Parlimentary debate winners argue against U.S. war with Iraq

Nathan Hall

Opposition to possible U.S. military action in Iraq decidedly won a University debate Monday night.

The University’s Parliamentary Debate Society event, which showcased arguments from both sides of the issue, drew more than 200 people, nearly filling Willey Hall.

The debate was regulated in the same fashion as the British Commons, with David Simon, the debate society president presiding as the speaker of the house. Steve Young, an adjunct Hamline University history professor, represented the U.S. government, and Colin Kahl, a University political science professor, spoke for the opposition.

Simon was quick to point out the views expressed by the speakers were not necessarily their own personal opinions, as their stated goal was to win the debate rather than express their individual convictions.

After Simon and Kahl finished their opening remarks, Zachery Coelius, a College of Liberal Arts junior, rebutted for the federal government. Ryan Hays, a management junior, finished up for the opposition. The floor was then opened up for a loosely structured public debate, where audience members were randomly called on to make one-minute statements.

“If Kuwait was growing carrots instead of oil, we wouldn’t have given a damn before,” an audience member said.

“Saddam is a rabid dog,” said another. “And what do you do with a rabid dog? You kill it!”

A segment of the debate was devoted to “cross speeches,” those that disagreed with both Kahl’s argument for allowing U.N. weapons inspectors more time in Iraq and Young’s pressing for war.

“I think before we start worrying about others’ alleged terrorist activities, we should come clean with ourselves first,” said an audience member. “Shut down the School of Americas first.”

After Kahl’s and Simon’s closing remarks, the audience was asked to divide into groups in order to indicate who presented the best case. Although a number of people left the event and others did not cast a vote, the majority of the audience sided with those opposing the war.

Volunteers for Mayday Bookstore were handing out pamphlets and selling anti-war books outside Willey Hall.

“I’ve seen these polls that say 50 or 60 or 70 percent of Americans support this war,” said Tom Dooley, a Veterans for Peace member who served in the Air Force during World War II. “But I talk to a lot of people every day and I see 95 percent against and only 5 percent for.”

Members of the University student group Socialist Alternative sold Marxist newspapers nearby.

“I think the only way the tide shifted in Vietnam wasn’t so much moral outrage from the body bags coming home,” said Ty Moore, a group member. “Instead, the activist movement circumvented the media and helped teach Ö the real facts. That’s what we’re attempting to do here.”

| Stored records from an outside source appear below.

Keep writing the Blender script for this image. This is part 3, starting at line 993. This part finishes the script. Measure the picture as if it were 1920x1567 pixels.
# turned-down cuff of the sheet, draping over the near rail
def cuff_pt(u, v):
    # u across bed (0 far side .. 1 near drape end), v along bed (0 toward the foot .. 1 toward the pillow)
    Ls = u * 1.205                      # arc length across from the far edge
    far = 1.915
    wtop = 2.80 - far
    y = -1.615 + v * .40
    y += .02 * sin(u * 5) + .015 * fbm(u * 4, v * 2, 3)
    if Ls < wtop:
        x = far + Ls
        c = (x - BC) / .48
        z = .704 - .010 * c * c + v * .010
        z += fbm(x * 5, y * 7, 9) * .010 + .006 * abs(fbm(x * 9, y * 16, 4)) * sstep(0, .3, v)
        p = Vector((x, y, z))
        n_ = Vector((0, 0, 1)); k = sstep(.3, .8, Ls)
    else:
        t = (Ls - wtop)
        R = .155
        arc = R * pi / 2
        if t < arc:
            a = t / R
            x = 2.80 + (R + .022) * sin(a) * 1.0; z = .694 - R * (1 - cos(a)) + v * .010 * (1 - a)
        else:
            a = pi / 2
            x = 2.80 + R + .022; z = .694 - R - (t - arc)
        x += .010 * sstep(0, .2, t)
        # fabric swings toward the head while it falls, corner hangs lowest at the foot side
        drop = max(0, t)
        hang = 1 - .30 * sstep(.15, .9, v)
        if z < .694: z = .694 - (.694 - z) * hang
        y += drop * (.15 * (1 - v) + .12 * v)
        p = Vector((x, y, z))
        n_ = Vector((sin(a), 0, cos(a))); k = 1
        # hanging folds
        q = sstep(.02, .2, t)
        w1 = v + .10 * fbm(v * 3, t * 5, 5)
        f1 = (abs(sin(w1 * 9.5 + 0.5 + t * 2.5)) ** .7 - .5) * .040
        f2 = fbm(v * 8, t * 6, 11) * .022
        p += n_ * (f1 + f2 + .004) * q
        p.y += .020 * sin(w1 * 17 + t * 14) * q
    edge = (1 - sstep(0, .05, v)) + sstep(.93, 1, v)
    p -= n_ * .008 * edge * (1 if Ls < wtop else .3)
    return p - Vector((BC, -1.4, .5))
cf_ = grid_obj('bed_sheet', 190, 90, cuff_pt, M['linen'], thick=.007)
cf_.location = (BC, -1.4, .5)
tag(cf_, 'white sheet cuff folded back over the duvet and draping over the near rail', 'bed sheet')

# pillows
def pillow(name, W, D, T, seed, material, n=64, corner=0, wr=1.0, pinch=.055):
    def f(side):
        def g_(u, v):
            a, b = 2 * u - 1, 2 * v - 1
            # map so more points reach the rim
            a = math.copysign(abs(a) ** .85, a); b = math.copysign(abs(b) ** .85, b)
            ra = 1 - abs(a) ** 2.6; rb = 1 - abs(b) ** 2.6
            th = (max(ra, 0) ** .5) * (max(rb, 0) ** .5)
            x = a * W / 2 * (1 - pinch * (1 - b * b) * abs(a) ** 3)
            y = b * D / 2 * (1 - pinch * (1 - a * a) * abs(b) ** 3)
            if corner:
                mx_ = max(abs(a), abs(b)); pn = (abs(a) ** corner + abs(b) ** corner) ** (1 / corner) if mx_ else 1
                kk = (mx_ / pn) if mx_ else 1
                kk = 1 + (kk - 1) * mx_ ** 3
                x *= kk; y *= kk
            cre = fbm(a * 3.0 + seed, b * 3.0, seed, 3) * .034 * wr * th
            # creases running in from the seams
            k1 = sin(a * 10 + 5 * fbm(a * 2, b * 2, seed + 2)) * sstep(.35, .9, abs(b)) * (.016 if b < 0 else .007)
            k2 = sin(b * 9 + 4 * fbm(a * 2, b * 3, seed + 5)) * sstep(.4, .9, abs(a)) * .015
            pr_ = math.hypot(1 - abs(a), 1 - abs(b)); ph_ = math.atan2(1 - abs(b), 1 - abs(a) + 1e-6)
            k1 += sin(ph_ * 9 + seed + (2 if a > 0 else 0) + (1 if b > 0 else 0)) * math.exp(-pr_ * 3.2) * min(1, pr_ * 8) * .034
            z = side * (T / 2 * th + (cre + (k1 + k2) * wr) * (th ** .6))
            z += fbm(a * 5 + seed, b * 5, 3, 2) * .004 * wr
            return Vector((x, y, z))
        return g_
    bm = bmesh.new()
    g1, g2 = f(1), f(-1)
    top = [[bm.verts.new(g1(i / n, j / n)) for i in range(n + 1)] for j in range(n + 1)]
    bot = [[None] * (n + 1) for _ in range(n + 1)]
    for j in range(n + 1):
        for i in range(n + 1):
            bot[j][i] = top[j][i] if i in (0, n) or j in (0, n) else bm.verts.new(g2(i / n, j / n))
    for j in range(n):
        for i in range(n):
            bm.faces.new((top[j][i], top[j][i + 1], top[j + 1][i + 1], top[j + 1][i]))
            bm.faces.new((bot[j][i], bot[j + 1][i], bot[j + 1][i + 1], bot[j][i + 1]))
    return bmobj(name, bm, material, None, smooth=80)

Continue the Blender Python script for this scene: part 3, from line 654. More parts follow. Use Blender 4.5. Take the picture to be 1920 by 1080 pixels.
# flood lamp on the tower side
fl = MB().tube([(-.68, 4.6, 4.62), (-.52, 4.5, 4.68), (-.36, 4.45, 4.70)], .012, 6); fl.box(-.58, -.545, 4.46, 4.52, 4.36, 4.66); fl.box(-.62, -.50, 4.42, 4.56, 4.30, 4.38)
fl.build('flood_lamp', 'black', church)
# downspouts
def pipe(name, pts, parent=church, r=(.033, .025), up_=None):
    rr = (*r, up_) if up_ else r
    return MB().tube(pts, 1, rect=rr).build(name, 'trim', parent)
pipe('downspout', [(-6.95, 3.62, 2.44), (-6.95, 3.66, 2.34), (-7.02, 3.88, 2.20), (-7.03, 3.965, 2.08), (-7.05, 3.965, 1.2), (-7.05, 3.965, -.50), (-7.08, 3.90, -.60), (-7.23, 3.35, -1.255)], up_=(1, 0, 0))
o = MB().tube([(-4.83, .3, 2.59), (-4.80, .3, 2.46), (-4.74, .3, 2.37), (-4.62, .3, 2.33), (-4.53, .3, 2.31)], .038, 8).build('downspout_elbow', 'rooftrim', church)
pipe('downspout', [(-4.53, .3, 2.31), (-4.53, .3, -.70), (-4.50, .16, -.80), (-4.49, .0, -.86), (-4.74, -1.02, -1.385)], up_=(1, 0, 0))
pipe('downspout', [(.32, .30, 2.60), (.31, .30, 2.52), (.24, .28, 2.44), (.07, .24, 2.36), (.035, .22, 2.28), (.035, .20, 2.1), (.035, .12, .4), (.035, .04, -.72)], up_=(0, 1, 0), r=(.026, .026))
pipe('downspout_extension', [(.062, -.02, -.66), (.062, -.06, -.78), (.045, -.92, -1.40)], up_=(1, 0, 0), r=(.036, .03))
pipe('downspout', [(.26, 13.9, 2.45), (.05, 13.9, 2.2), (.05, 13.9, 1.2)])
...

The Iraq debate was the society’s first debate since it returned as a victor from competitions held in England. Coelius, who has been debating for three years, is now ranked seventh in the world. Simon, who worked as a judge for the tournament, said the Americans’ high scores were a huge upset because U.S. teams historically place poorly at the event.

Debate topics in England included issues such as the banning of beauty pageants and allowing prisoners voting privileges.

“I couldn’t be more proud,” Simon said. “Three years ago, it was just four people in a room who had never debated before.”

The debate society holds public debates on campus throughout the year depending on a particular issue’s pertinence. It held a similar event in April to discuss police response to the Gopher hockey riots.